Complete step-by-step solution:
Here we have been provided with two vectors $\overrightarrow{a}$ and $\overrightarrow{b}$, we are asked to find the value of the expression \[\left( 2\overrightarrow{a}+3\overrightarrow{b} \right)\times \left( 5\overrightarrow{a}+7\overrightarrow{b} \right)+\left( \overrightarrow{a}\times \overrightarrow{b} \right)\]. Let us assume the expression as E, so we have,
\[\Rightarrow E=\left( 2\overrightarrow{a}+3\overrightarrow{b} \right)\times \left( 5\overrightarrow{a}+7\overrightarrow{b} \right)+\left( \overrightarrow{a}\times \overrightarrow{b} \right)\]
Now, first considering the cross product \[\left( 2\overrightarrow{a}+3\overrightarrow{b} \right)\times \left( 5\overrightarrow{a}+7\overrightarrow{b} \right)\] we have,
\[\Rightarrow E=\left\{ 10\left( \overrightarrow{a}\times \overrightarrow{a} \right)+14\left( \overrightarrow{a}\times \overrightarrow{b} \right)+15\left( \overrightarrow{b}\times \overrightarrow{a} \right)+21\left( \overrightarrow{b}\times \overrightarrow{b} \right) \right\}+\left( \overrightarrow{a}\times \overrightarrow{b} \right)\]

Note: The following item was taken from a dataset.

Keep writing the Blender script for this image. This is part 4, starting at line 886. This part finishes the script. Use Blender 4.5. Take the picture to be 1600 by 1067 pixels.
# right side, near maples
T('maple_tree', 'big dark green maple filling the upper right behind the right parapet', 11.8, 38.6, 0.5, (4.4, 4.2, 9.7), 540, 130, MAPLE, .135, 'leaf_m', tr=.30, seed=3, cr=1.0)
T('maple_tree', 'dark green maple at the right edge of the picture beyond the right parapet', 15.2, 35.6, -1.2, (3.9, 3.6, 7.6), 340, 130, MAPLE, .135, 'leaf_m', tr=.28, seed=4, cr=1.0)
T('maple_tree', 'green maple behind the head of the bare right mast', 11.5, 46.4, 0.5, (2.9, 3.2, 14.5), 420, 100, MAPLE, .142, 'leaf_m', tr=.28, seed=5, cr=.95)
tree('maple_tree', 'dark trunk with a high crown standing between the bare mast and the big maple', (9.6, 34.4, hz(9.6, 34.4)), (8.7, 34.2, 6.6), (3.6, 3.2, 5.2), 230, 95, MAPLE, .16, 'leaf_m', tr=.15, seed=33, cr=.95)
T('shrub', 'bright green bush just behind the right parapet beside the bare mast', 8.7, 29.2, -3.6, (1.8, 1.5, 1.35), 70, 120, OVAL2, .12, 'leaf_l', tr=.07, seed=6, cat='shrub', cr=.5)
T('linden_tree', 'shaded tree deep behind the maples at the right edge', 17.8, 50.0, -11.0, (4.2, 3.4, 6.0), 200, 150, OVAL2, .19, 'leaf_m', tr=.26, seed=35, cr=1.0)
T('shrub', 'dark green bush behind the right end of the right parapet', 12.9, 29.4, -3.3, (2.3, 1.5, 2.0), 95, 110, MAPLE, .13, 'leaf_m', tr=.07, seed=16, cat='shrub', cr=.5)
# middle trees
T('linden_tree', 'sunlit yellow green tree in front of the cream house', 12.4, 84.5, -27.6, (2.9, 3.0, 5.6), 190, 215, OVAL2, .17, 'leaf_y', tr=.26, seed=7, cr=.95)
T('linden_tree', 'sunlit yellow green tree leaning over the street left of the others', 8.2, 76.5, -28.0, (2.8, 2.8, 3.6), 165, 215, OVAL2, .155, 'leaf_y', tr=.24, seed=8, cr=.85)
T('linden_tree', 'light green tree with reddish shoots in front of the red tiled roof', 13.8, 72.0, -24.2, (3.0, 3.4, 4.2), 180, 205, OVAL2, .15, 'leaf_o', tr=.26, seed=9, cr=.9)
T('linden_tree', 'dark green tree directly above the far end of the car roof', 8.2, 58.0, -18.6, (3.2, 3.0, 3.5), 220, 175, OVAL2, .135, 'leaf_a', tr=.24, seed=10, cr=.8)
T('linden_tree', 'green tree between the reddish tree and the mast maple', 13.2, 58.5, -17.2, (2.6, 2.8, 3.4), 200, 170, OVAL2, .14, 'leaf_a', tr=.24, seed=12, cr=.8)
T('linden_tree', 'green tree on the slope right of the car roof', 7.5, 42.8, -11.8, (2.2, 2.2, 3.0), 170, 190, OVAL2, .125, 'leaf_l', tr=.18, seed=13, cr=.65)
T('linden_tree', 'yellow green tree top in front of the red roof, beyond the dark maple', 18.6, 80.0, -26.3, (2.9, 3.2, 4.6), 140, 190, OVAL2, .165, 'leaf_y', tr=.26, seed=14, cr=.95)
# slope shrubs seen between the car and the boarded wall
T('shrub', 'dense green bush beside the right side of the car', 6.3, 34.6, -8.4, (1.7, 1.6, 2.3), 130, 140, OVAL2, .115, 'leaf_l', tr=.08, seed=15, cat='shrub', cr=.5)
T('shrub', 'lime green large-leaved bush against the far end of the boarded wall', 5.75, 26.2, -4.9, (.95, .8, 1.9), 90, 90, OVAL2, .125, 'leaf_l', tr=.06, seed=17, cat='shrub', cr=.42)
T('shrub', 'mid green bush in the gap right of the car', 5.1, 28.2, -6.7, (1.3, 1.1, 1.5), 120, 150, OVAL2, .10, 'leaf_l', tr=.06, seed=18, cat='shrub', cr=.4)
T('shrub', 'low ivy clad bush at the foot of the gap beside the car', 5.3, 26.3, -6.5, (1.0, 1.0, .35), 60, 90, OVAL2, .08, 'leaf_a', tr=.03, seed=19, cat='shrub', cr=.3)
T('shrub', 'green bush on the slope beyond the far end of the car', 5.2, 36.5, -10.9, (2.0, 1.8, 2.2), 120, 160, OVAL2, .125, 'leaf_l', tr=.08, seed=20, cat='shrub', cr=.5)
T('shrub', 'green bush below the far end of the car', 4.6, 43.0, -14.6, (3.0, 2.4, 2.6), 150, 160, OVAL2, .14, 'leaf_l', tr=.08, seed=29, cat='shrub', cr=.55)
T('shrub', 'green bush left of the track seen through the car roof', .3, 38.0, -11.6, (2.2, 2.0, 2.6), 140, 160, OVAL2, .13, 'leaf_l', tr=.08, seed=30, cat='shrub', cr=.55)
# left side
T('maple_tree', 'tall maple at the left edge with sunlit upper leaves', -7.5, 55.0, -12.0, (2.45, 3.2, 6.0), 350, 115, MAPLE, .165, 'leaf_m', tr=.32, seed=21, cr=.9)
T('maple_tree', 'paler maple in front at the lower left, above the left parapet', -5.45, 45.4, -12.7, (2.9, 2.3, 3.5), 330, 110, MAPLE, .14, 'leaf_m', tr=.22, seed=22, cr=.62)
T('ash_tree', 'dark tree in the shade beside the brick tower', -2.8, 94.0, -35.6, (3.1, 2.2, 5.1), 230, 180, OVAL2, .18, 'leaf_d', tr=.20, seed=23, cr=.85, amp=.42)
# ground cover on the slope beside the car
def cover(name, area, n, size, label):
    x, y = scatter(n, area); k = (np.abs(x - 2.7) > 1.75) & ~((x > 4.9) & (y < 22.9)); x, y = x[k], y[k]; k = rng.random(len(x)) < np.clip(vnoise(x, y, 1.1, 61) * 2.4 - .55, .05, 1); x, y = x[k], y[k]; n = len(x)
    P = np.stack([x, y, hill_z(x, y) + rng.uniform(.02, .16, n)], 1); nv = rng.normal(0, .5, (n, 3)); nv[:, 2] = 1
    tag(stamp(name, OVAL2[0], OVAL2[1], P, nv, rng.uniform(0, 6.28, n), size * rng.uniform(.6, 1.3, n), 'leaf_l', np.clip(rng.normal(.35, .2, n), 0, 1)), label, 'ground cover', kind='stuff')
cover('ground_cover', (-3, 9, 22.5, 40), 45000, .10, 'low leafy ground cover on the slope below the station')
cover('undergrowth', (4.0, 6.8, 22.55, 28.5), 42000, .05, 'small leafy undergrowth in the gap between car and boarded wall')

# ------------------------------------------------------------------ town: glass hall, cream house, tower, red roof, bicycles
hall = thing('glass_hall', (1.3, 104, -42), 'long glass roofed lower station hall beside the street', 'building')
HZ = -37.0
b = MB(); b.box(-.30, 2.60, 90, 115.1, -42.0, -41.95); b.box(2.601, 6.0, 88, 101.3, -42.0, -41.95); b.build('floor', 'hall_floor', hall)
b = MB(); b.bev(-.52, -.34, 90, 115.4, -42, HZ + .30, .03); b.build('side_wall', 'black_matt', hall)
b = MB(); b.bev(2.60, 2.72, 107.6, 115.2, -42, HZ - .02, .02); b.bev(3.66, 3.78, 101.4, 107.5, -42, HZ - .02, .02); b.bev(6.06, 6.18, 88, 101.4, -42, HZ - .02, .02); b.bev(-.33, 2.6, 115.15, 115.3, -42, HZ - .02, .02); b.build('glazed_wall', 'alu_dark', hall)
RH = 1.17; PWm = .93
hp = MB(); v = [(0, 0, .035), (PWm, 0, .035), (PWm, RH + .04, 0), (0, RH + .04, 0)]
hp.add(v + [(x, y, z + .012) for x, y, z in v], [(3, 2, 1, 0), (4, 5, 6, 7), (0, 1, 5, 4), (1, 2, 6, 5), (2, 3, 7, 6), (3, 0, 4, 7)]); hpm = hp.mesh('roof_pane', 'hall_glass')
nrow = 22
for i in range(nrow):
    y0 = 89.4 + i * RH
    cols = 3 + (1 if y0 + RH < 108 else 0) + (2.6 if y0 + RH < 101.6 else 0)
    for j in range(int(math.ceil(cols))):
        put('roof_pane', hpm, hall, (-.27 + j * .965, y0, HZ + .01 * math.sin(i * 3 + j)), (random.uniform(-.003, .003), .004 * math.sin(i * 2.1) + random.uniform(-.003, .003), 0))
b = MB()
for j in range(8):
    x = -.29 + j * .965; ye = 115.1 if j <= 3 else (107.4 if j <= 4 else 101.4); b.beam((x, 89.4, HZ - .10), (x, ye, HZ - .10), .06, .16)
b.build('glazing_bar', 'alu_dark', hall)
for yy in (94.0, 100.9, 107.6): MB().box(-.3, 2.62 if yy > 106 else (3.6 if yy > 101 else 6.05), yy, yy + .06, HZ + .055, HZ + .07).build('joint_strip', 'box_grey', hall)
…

We know that \[\left( \overrightarrow{a}\times \overrightarrow{b} \right)=ab\sin \theta \left( {\hat{n}} \right)\], where a and b are the magnitudes of $\overrightarrow{a}$ and $\overrightarrow{b}$ respectively, $\theta $ is the angle between the two vectors and \[\left( {\hat{n}} \right)\] is a unit vector perpendicular to the planes of both $\overrightarrow{a}$ and $\overrightarrow{b}$. Since the angle between two equal vectors is ${{0}^{\circ }}$ and we have $\sin {{0}^{\circ }}=0$, therefore \[\left( \overrightarrow{a}\times \overrightarrow{a} \right)=0\] and \[\left( \overrightarrow{b}\times \overrightarrow{b} \right)=0\].
\[\Rightarrow E=\left\{ 14\left( \overrightarrow{a}\times \overrightarrow{b} \right)+15\left( \overrightarrow{b}\times \overrightarrow{a} \right) \right\}+\left( \overrightarrow{a}\times \overrightarrow{b} \right)\]
In the cross product \[\left( \overrightarrow{a}\times \overrightarrow{b} \right)\] we rotate $\overrightarrow{a}$ towards $\overrightarrow{b}$ and in cross product \[\left( \overrightarrow{b}\times \overrightarrow{a} \right)\] we rotate $\overrightarrow{b}$ towards $\overrightarrow{a}$, so in the two cases the vectors obtained are perpendicular to both $\overrightarrow{a}$ and $\overrightarrow{b}$ but they are opposite in direction. If the unit vector along \[\left( \overrightarrow{a}\times \overrightarrow{b} \right)\] is $\hat{n}$ then the unit vector along \[\left( \overrightarrow{b}\times \overrightarrow{a} \right)\] will be $-\hat{n}$. Therefore, we have the relation \[\overrightarrow{b}\times \overrightarrow{a}=-\overrightarrow{a}\times \overrightarrow{b}\], so we get,
\[\begin{align}
  & \Rightarrow E=\left\{ 14\left( \overrightarrow{a}\times \overrightarrow{b} \right)-15\left( \overrightarrow{a}\times \overrightarrow{b} \right) \right\}+\left( \overrightarrow{a}\times \overrightarrow{b} \right) \\
 & \Rightarrow E=-\left( \overrightarrow{a}\times \overrightarrow{b} \right)+\left( \overrightarrow{a}\times \overrightarrow{b} \right) \\
 & \therefore E=0 \\
\end{align}\]
Hence, option (a) is the correct answer.

Note: Note that the cross product results in a vector quantity and that is why it is also known as the vector product, while the dot product results in a scalar quantity and hence it is called the scalar product. In case of dot product we have the relation \[\overrightarrow{a}.\overrightarrow{b}=ab\cos \theta \] and it is equal to 0 when the two vectors are perpendicular to each other.